LONDON (Reuters) - World stocks inched up on Wednesday but were still below the six-month high they reached earlier this week as the prospect of the European Central Bank issuing fresh multi-year loans to banks helped offset concerns about U.S. President Donald Trump threatening more tariffs against the European Union.
The ECB is expected to keep borrowing costs on hold but investors will focus on whether the region’s central bank provides some supportive policy when it meets later on Wednesday. The rate decision is due out at 1145 GMT.
A pan-European index of shares was up 0.3 percent, partly reversing Tuesday’s losses. Germany’s DAX rose 0.4 percent, after dropping nearly a full percent on Tuesday.
Britain’s FTSE was little changed ahead of a summit between Prime Minister Theresa and the European Union where a Brexit extension until the end of the year or until March 2020 was looking like the most likely outcome, EU diplomats said.
Trump threatened on Tuesday to impose tariffs on $11 billion worth of EU products in a long-running dispute over aircraft subsidies, opening a new front in his global trade war.
Asian stocks fell and the MSCI world equity index, which tracks shares in 47 countries, dropped below the six-month low reached earlier in the week. U.S. stock index futures pointed to firmer open for Wall Street.
Investors will be focused on the U.S. consumer price data for March to be released at 1230 GMT. Inflation rose for the first time in four months in February.
“Risk assets have been threatening to take their foot off the pedal in recent sessions and yesterday we finally saw that with a delayed reaction to the U.S.-EU tariff headlines,” said Deutsche Bank’s chief market strategist Jim Reid.
Earlier, MSCI’s broadest index of Asia-Pacific shares outside Japan dropped 0.1 percent, a day after rising to its highest since Aug. 1.
The Shanghai Composite Index fell 0.4 percent and Japan’s Nikkei lost 0.7 percent.
The ECB is “going to come out with some more details on the TLTRO,” said Francois Savary, chief investment officer at Prime Partners, referring to cheap loans to banks called targeted long-term refinancing operations. “The global picture has been set, now we are waiting for the details about what they do and if they are going to speak maybe about the adjustment of the negative interest rate policy on reserves.”

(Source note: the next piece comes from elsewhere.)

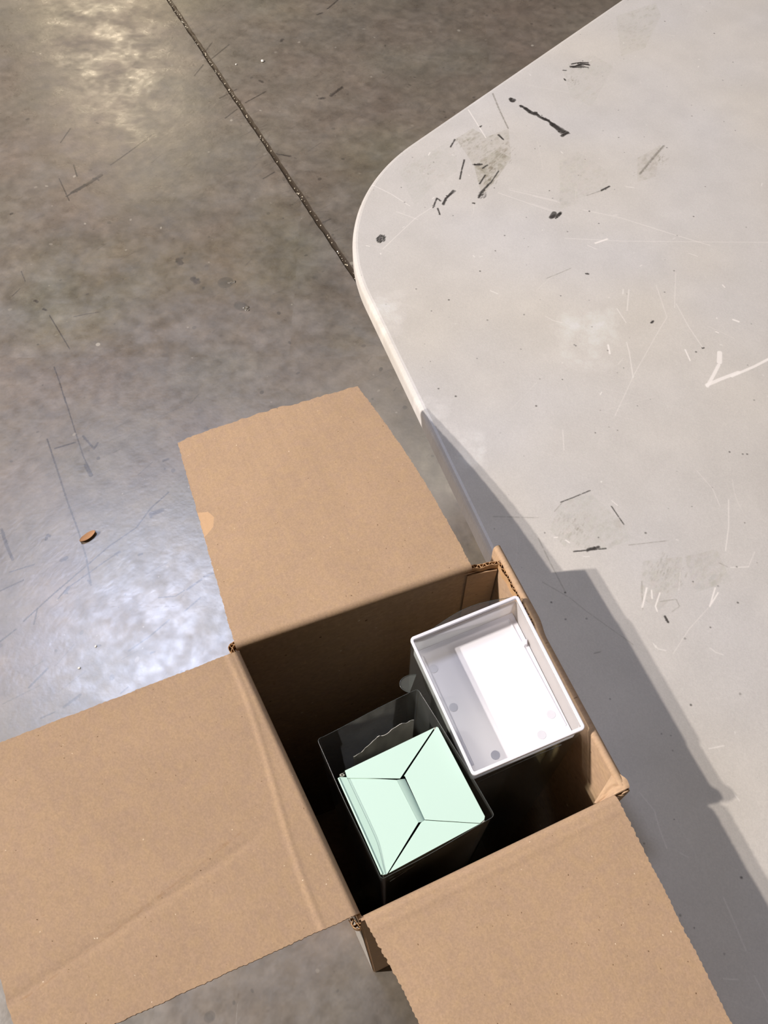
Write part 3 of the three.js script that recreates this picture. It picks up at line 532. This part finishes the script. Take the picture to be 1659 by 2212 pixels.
{ // crumpled clear wrap pushed down behind the mint carton
  const o = thing('crumpled_wrap', 'crumpled sheet of cloudy plastic wrap squeezed in behind the mint carton', 'plastic wrap', [-0.005, PAD, -0.24]);
  const m = new THREE.MeshPhysicalMaterial({ color: 0xe6e4dd, transmission: 0.4, thickness: 0, roughness: 0.35, side: THREE.DoubleSide });
  part('wrap_sheet', sheet((u, v) => {
    const x = lerp(-0.034, 0.025, u), z = -0.2245 - (x + 0.02) * 0.47 + 0.007 * (fbm(u * 5, v * 29 + 2, 2) - 0.5) - 0.008 * v + 0.003, h = 0.806 * (0.962 + 0.036 * sst(0, 0.75, u) - 0.03 * Math.abs(fbm(u * 6, 1, 2) - 0.5) - 0.012 * sst(0.85, 1, u));
    return V(x, PAD + 0.001 + v * h, z);
  }, 30, 40, 0.0004, (u, v) => [u, v]), m, o);
}

// ---------------------------------------------------------------- bits on the floor
{
  const o = thing('cardboard_scrap', 'small curled brown scrap lying on the pale shiny patch of concrete', 'scrap', [-0.665, 0, -0.92]);
  part('scrap_sheet', sheet((u, v) => { const a = (u - 0.5) * 2, w = 0.0095 * Math.sqrt(Math.max(0.02, 1 - a * a * 0.95)), l = a * 0.0195, k = (v - 0.5) * 2 * w; const ca = Math.cos(0.75), sa = Math.sin(0.75); return V(-0.665 + l * ca + k * sa, 0.0012 + 0.002 * a * a + 0.0035 * (v - 0.3) ** 2 * (v > 0.3 ? 3 : 1), -0.92 - l * sa + k * ca); }, 20, 12, 0.0011, (u, v) => [u * 0.1, v * 0.1]),
    plain(0x9c7452, 0.85), o);
  const crumbMat = plain(0xe6e0d4, 0.6); let first;
  for (const [x, z, s, label] of [[-0.51, -2.769, 0.004, 'tiny white crumb left of the joint sealant, beside a larger flake'], [-0.4217, -2.787, 0.0072, 'pale wedge shaped flake of debris right of the tiny white crumb'], [-0.6, -0.66, 0.0028, 'tiny white crumb in the shiny patch, near the left flap of the box'], [-0.625, -0.613, 0.0032, 'white crumb in the shiny patch, lowest one by the left flap']]) {
    const c = thing('crumb', label, 'crumb', [x, 0, z], 'pale crumbs on the concrete');
    const g = new THREE.IcosahedronGeometry(s, 0); g.scale(1, 0.45, 0.8); g.rotateY(x * 40); g.translate(x, s * 0.42, z); part('crumb_body', g, crumbMat, c);
  }
  const drop = new THREE.MeshPhysicalMaterial({ color: 0x6b655b, roughness: 0.12, ior: 1.6 });
  for (const [x, z, label] of [[-0.4244, -1.7242, 'shiny dried drip on the concrete, upper of two near the table corner'], [-0.3773, -1.6206, 'shiny dried drip on the concrete, lower of two near the table corner']]) {
    const c = thing('dried_drip', label, 'drip', [x, 0, z], 'shiny drips on the concrete');
    const g = []; seed = Math.round(-x * 1000);
    for (let k = 0; k < 5; k++) { const q = new THREE.SphereGeometry(1, 14, 8, 0, 6.3, 0, 1.57); q.scale(rr(0.003, 0.007), rr(0.0012, 0.0025), rr(0.003, 0.006)); q.translate(x + rr(-0.009, 0.009), 0, z + rr(-0.006, 0.006)); g.push(q); }
    part('drip_bead', mergeGeometries(g), drop, c);
  }
}
renderer.render(scene, camera);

Central banks, including the ECB, have turned dovish this year on worries about slowing growth. On Tuesday, the International Monetary Fund cut its forecast for world economic growth and said a sharp downturn could require world leaders to coordinate stimulus measures.
Global debt yields held mostly steady, with the 10-year German Bund yield little changed around the zero percent mark.
In a possible sign of demand for bonds, Saudi Aramco is set to raise $12 billion with its first international bond issue after getting more than $100 billion in orders. It was a record-breaking vote of confidence by investors despite the murder of Saudi journalist Jamal Khashoggi in October.
Major currencies were little changed before a European Union summit and the ECB meeting.
EU leaders are likely to grant British Prime Minister Theresa May a second delay to Brexit, but they could demand a much longer extension as France pushed for conditions to limit Britain’s participation in EU affairs.
The euro held at $1.1274, extending its slow recovery from a four-week low of $1.1183 touched on April 2. The British pound was at $1.3095. The dollar was flat at 111.19 yen, having fallen 0.5 percent so far this week.
Oil prices remained near Tuesday’s five-month highs as fighting in Libya raised supply disruption concerns.
U.S. crude futures stood at $64.45 per barrel, up 0.8 percent after rallying to a five-month high of $64.79 on Tuesday. Brent crude futures were at $70.96 per barrel and in reach of Tuesday’s five-month peak of $71.34.